# Directions
Quote every line of the data below as it stands, omitting pictures.

-- START OF Data section --

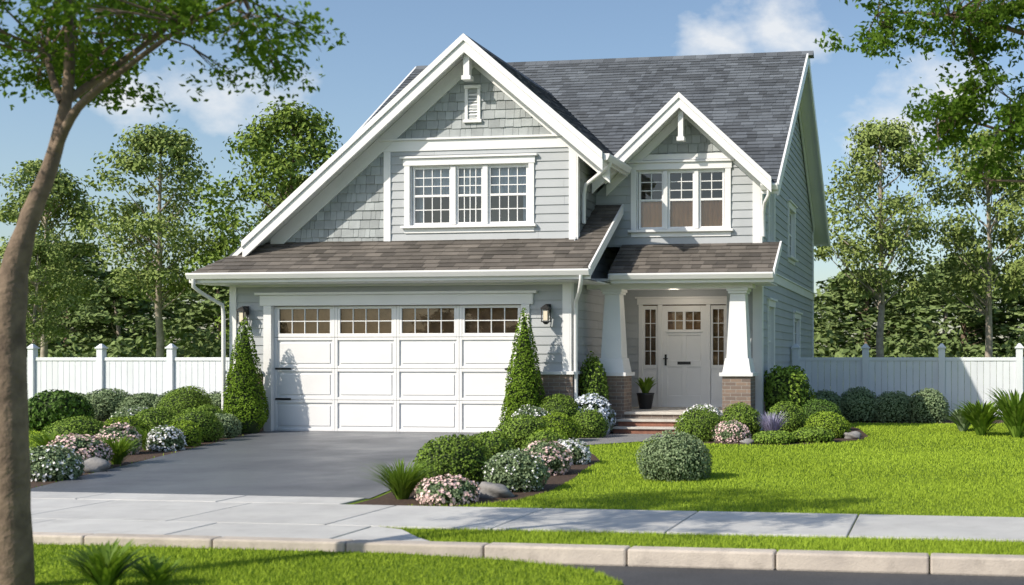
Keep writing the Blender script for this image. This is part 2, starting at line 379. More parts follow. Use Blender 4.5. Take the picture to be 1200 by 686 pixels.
for r in range(4):
    z0=.01+r*.597; z1=z0+.588
    for c in range(4):
        a=-12.63+c*gw; b=a+gw; s=.055; zz0,zz1=z0+.05,z1-.05
        gd.lbox(D,a+.002,a+s,-.01,.020,z0,z1);gd.lbox(D,b-s,b-.002,-.01,.020,z0,z1)
        gd.lbox(D,a+s,b-s,-.01,.019,z0,zz0);gd.lbox(D,a+s,b-s,-.01,.019,zz1,z1)
        if r<3:
            gd.lbox(D,a+s+.05,b-s-.05,-.01,.006,zz0+.05,zz1-.05)
        else:
            gd.lbox(D,a+s,b-s,-.01,.016,zz0,zz0+.02)
            gd.lbox(D,a+s,a+s+.05,-.01,.015,zz0+.02,zz1); gd.lbox(D,b-s-.05,b-s,-.01,.015,zz0+.02,zz1)
            q0=zz0+.02; a_,b_=a+s+.05,b-s-.05
            for i in range(1,4): 
                x=a_+(b_-a_)*i/4; gd.lbox(D,x-.010,x+.010,-.02,.008,q0,zz1)
            gd.lbox(D,a_,b_,-.018,.006,(q0+zz1)/2-.010,(q0+zz1)/2+.010)
            n=len(gl2.v)
            gl2.v+=[(a_,20.07,q0),(b_,20.07,q0),(b_,20.07,zz1),(a_,20.07,zz1)]; gl2.f.append([n,n+1,n+2,n+3])
            wb.box(a+.02,b-.02,20.16,20.17,1.75,2.45)
for zz in (.62,1.2):
    for a,b in ((-12.6,-12.28),(-8.0,-7.68)):
        blk.lbox(D,a,b,.020,.032,zz-.018,zz+.018)
gd.obj('garage_door',WHITE,house,.006)
brk.box(-13.53,-12.80,19.93,20.05,0,1.10); brk.box(-13.53,-13.41,20.051,22.5,0,1.10)
brk.box(-7.485,-6.66,19.93,20.05,0,1.10); brk.box(-6.75,-6.662,20.051,22.9,0,1.10)
brk.box(-3.45,-3.37,21.75,30.7,0,.55)
tr.box(-13.57,-12.795,19.88,20.04,1.101,1.16);tr.box(-7.485,-6.62,19.88,20.04,1.101,1.16);tr.box(-6.75,-6.622,20.041,22.9,1.101,1.158)
porch=MB();porch.box(-6.7,-3.46,20.80,23.0,.33,.38);porch.box(-5.98,-4.42,20.42,20.82,.215,.255);porch.box(-5.98,-4.42,20.10,20.44,.095,.13)
porch.obj('porch_floor',PORCHF,house,.008)
brk.box(-6.68,-3.47,20.84,22.9,0,.329)
st=MB();st.box(-5.95,-4.45,20.46,20.83,0,.214);st.box(-5.95,-4.45,20.14,20.45,0,.094);st.obj('step_risers',TERRA,house,.004)
for cx in (-6.20,-3.76):
    brk.box(cx-.27,cx+.27,20.78,21.32,0,1.06)
    tr.box(cx-.32,cx+.32,20.73,21.37,1.061,1.13)
    tr.frustum(cx,21.05,1.131,1.40,.27,.225); tr.frustum(cx,21.05,1.401,2.62,.205,.145)
    tr.box(cx-.18,cx+.18,20.87,21.23,2.621,2.67);tr.box(cx-.205,cx+.205,20.845,21.255,2.671,2.72)
tr.box(-6.7,-3.47,20.88,21.22,2.721,2.93)
slab.box(-6.7,-3.5,20.7,23.0,2.86,2.9)
D4=('f',23.0); dz0,dz1=.40,2.50; ec=-5.27
def entry():
    d=MB()
    a,b=ec-.47,ec+.47
    d.lbox(D4,a,b,-.06,-.02,dz0,dz1-.62); s=.12
    d.lbox(D4,a,a+s,-.021,.0,dz0,dz1);d.lbox(D4,b-s,b,-.021,.0,dz0,dz1)
    d.lbox(D4,a+s,b-s,-.021,-.001,dz0,dz0+.22);d.lbox(D4,a+s,b-s,-.021,-.001,dz1-.13,dz1);d.lbox(D4,a+s,b-s,-.021,-.001,dz1-.62,dz1-.5)
    d.lbox(D4,a+s-.04,b-s+.04,-.02,.03,dz1-.56,dz1-.53)
    d.lbox(D4,a+s,b-s,-.021,-.001,1.22,1.36)
    m=(a+b)/2; d.lbox(D4,m-.05,m+.05,-.021,-.002,dz0+.22,dz1-.62)
    d.lbox(D4,m-.03,m+.03,-.021,-.002,dz1-.5,dz1-.13)
    for x in ((a+s+m-.03)/2,(m+.03+b-s)/2): tr2.lbox(D4,x-.009,x+.009,-.03,-.005,dz1-.5,dz1-.13)
    tr2.lbox(D4,a+s,b-s,-.029,-.006,dz1-.325,dz1-.307)
    d.obj('entry_door',WHITE,house,.006)
    gl_q=[(a+s,b-s,dz1-.5,dz1-.13)]
    for (c0,c1) in ((ec-.89,ec-.56),(ec+.56,ec+.89)):
        tr.lbox(D4,c0,c1,-.06,-.015,dz0,1.18)
        tr.lbox(D4,c0,c0+.05,-.03,.0,1.18,dz1);tr.lbox(D4,c1-.05,c1,-.03,.0,1.18,dz1);tr.lbox(D4,c0+.05,c1-.05,-.03,.0,dz1-.08,dz1);tr.lbox(D4,c0+.05,c1-.05,-.03,.0,1.18,1.26)
        tr.lbox(D4,c0+.07,c1-.07,-.016,-.008,.55,1.08)
        tr2.lbox(D4,(c0+c1)/2-.008,(c0+c1)/2+.008,-.028,-.008,1.26,dz1-.08)
        for i in range(1,4):
            z=1.26+(dz1-.08-1.26)*i/4; tr2.lbox(D4,c0+.05,c1-.05,-.027,-.009,z-.008,z+.008)
        gl_q.append((c0+.04,c1-.04,1.22,dz1-.04))
    for (p,q,r,s_) in gl_q:
        n=len(gl2.v); gl2.v.extend([(p,23.02,r),(q,23.02,r),(q,23.02,s_),(p,23.02,s_)]); gl2.f.append([n,n+1,n+2,n+3])
    for (p,q) in ((ec-.97,ec-.89),(ec-.56,ec-.47),(ec+.47,ec+.56),(ec+.89,ec+.97)): tr.lbox(D4,p,q,-.05,.03,dz0,dz1+.02)
    tr.lbox(D4,ec-1.0,ec+1.0,-.05,.04,dz1+.021,dz1+.15); tr.lbox(D4,ec-1.04,ec+1.04,0,.07,dz1+.151,dz1+.185)
    tr.lbox(D4,ec-.97,ec+.97,-.05,.05,.381,.40)
    wb.box(-6.4,-4.1,23.12,23.14,.3,2.8)
    blk.lbox(D4,ec-.41,ec-.37,0,.03,1.25,1.48); blk.lbox(D4,ec-.44,ec-.34,.03,.05,1.38,1.40); blk.lbox(D4,ec-.14,ec+.14,.0,.012,1.27,1.33)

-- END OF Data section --

# Result of this exercise
Keep writing the Blender script for this image. This is part 2, starting at line 379. More parts follow. Use Blender 4.5. Take the picture to be 1200 by 686 pixels.
for r in range(4):
    z0=.01+r*.597; z1=z0+.588
    for c in range(4):
        a=-12.63+c*gw; b=a+gw; s=.055; zz0,zz1=z0+.05,z1-.05
        gd.lbox(D,a+.002,a+s,-.01,.020,z0,z1);gd.lbox(D,b-s,b-.002,-.01,.020,z0,z1)
        gd.lbox(D,a+s,b-s,-.01,.019,z0,zz0);gd.lbox(D,a+s,b-s,-.01,.019,zz1,z1)
        if r<3:
            gd.lbox(D,a+s+.05,b-s-.05,-.01,.006,zz0+.05,zz1-.05)
        else:
            gd.lbox(D,a+s,b-s,-.01,.016,zz0,zz0+.02)
            gd.lbox(D,a+s,a+s+.05,-.01,.015,zz0+.02,zz1); gd.lbox(D,b-s-.05,b-s,-.01,.015,zz0+.02,zz1)
            q0=zz0+.02; a_,b_=a+s+.05,b-s-.05
            for i in range(1,4): 
                x=a_+(b_-a_)*i/4; gd.lbox(D,x-.010,x+.010,-.02,.008,q0,zz1)
            gd.lbox(D,a_,b_,-.018,.006,(q0+zz1)/2-.010,(q0+zz1)/2+.010)
            n=len(gl2.v)
            gl2.v+=[(a_,20.07,q0),(b_,20.07,q0),(b_,20.07,zz1),(a_,20.07,zz1)]; gl2.f.append([n,n+1,n+2,n+3])
            wb.box(a+.02,b-.02,20.16,20.17,1.75,2.45)
for zz in (.62,1.2):
    for a,b in ((-12.6,-12.28),(-8.0,-7.68)):
        blk.lbox(D,a,b,.020,.032,zz-.018,zz+.018)
gd.obj('garage_door',WHITE,house,.006)
brk.box(-13.53,-12.80,19.93,20.05,0,1.10); brk.box(-13.53,-13.41,20.051,22.5,0,1.10)
brk.box(-7.485,-6.66,19.93,20.05,0,1.10); brk.box(-6.75,-6.662,20.051,22.9,0,1.10)
brk.box(-3.45,-3.37,21.75,30.7,0,.55)
tr.box(-13.57,-12.795,19.88,20.04,1.101,1.16);tr.box(-7.485,-6.62,19.88,20.04,1.101,1.16);tr.box(-6.75,-6.622,20.041,22.9,1.101,1.158)
porch=MB();porch.box(-6.7,-3.46,20.80,23.0,.33,.38);porch.box(-5.98,-4.42,20.42,20.82,.215,.255);porch.box(-5.98,-4.42,20.10,20.44,.095,.13)
porch.obj('porch_floor',PORCHF,house,.008)
brk.box(-6.68,-3.47,20.84,22.9,0,.329)
st=MB();st.box(-5.95,-4.45,20.46,20.83,0,.214);st.box(-5.95,-4.45,20.14,20.45,0,.094);st.obj('step_risers',TERRA,house,.004)
for cx in (-6.20,-3.76):
    brk.box(cx-.27,cx+.27,20.78,21.32,0,1.06)
    tr.box(cx-.32,cx+.32,20.73,21.37,1.061,1.13)
    tr.frustum(cx,21.05,1.131,1.40,.27,.225); tr.frustum(cx,21.05,1.401,2.62,.205,.145)
    tr.box(cx-.18,cx+.18,20.87,21.23,2.621,2.67);tr.box(cx-.205,cx+.205,20.845,21.255,2.671,2.72)
tr.box(-6.7,-3.47,20.88,21.22,2.721,2.93)
slab.box(-6.7,-3.5,20.7,23.0,2.86,2.9)
D4=('f',23.0); dz0,dz1=.40,2.50; ec=-5.27
def entry():
    d=MB()
    a,b=ec-.47,ec+.47
    d.lbox(D4,a,b,-.06,-.02,dz0,dz1-.62); s=.12
    d.lbox(D4,a,a+s,-.021,.0,dz0,dz1);d.lbox(D4,b-s,b,-.021,.0,dz0,dz1)
    d.lbox(D4,a+s,b-s,-.021,-.001,dz0,dz0+.22);d.lbox(D4,a+s,b-s,-.021,-.001,dz1-.13,dz1);d.lbox(D4,a+s,b-s,-.021,-.001,dz1-.62,dz1-.5)
    d.lbox(D4,a+s-.04,b-s+.04,-.02,.03,dz1-.56,dz1-.53)
    d.lbox(D4,a+s,b-s,-.021,-.001,1.22,1.36)
    m=(a+b)/2; d.lbox(D4,m-.05,m+.05,-.021,-.002,dz0+.22,dz1-.62)
    d.lbox(D4,m-.03,m+.03,-.021,-.002,dz1-.5,dz1-.13)
    for x in ((a+s+m-.03)/2,(m+.03+b-s)/2): tr2.lbox(D4,x-.009,x+.009,-.03,-.005,dz1-.5,dz1-.13)
    tr2.lbox(D4,a+s,b-s,-.029,-.006,dz1-.325,dz1-.307)
    d.obj('entry_door',WHITE,house,.006)
    gl_q=[(a+s,b-s,dz1-.5,dz1-.13)]
    for (c0,c1) in ((ec-.89,ec-.56),(ec+.56,ec+.89)):
        tr.lbox(D4,c0,c1,-.06,-.015,dz0,1.18)
        tr.lbox(D4,c0,c0+.05,-.03,.0,1.18,dz1);tr.lbox(D4,c1-.05,c1,-.03,.0,1.18,dz1);tr.lbox(D4,c0+.05,c1-.05,-.03,.0,dz1-.08,dz1);tr.lbox(D4,c0+.05,c1-.05,-.03,.0,1.18,1.26)
        tr.lbox(D4,c0+.07,c1-.07,-.016,-.008,.55,1.08)
        tr2.lbox(D4,(c0+c1)/2-.008,(c0+c1)/2+.008,-.028,-.008,1.26,dz1-.08)
        for i in range(1,4):
            z=1.26+(dz1-.08-1.26)*i/4; tr2.lbox(D4,c0+.05,c1-.05,-.027,-.009,z-.008,z+.008)
        gl_q.append((c0+.04,c1-.04,1.22,dz1-.04))
    for (p,q,r,s_) in gl_q:
        n=len(gl2.v); gl2.v.extend([(p,23.02,r),(q,23.02,r),(q,23.02,s_),(p,23.02,s_)]); gl2.f.append([n,n+1,n+2,n+3])
    for (p,q) in ((ec-.97,ec-.89),(ec-.56,ec-.47),(ec+.47,ec+.56),(ec+.89,ec+.97)): tr.lbox(D4,p,q,-.05,.03,dz0,dz1+.02)
    tr.lbox(D4,ec-1.0,ec+1.0,-.05,.04,dz1+.021,dz1+.15); tr.lbox(D4,ec-1.04,ec+1.04,0,.07,dz1+.151,dz1+.185)
    tr.lbox(D4,ec-.97,ec+.97,-.05,.05,.381,.40)
    wb.box(-6.4,-4.1,23.12,23.14,.3,2.8)
    blk.lbox(D4,ec-.41,ec-.37,0,.03,1.25,1.48); blk.lbox(D4,ec-.44,ec-.34,.03,.05,1.38,1.40); blk.lbox(D4,ec-.14,ec+.14,.0,.012,1.27,1.33)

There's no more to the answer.